Earnings, while often overshadowed by macroeconomic themes, have largely come in stronger than expected, giving investors at least one reason for optimism.
Next week, investors will have plenty of US economic indicators to watch, including the release of data on new home sales data, durable goods orders, consumer sentiment and gross domestic product. Should the data follow the recent trend of weak reports, which have contributed to the growing sense that growth will be muted, it could cause further selling.

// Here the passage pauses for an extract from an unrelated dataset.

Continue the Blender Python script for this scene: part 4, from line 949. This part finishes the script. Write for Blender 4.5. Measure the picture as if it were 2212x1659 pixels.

"There's still something of a sense that this is just a weak patch in the economy, but prolonged weak data would point more definitely to a double dip," said Marc Scudillo, managing officer at EisnerAmper in New York. "There's a good floor to the S&P 500 at 1,100 right now. If we go under that, there's room to move even further to the downside."
While US growth concerns remain a primary focus for investors, the issues in Europe are seen as the primary driver of the US stock market in the near-term.
On Tuesday, markets fell as the leaders of France and Germany failed to discuss boosting the size of the eurozone's rescue fund or the sale of euro bonds, though they detailed closer eurozone integration. Many investors believe more aggressive policies are needed to restore stability to the area.
"What I'm seeing right now is a basically a crisis of confidence, more so than an economic crisis or financial crisis necessarily at this stage," said Natalie Trunow, chief investment officer of equities at Calvert Investment Management in Bethesda, Maryland.
Trunow, who helps oversee about $14.8 billion in assets, cited "the inability by policy-makers to come to a good path" as the reason for the uncertainty.
Morgan Keegan's Gibbs said that the endgame in Europe was that "if confidence doesn't return, we'll continue to see the S&P essentially moving in lock-step with European markets."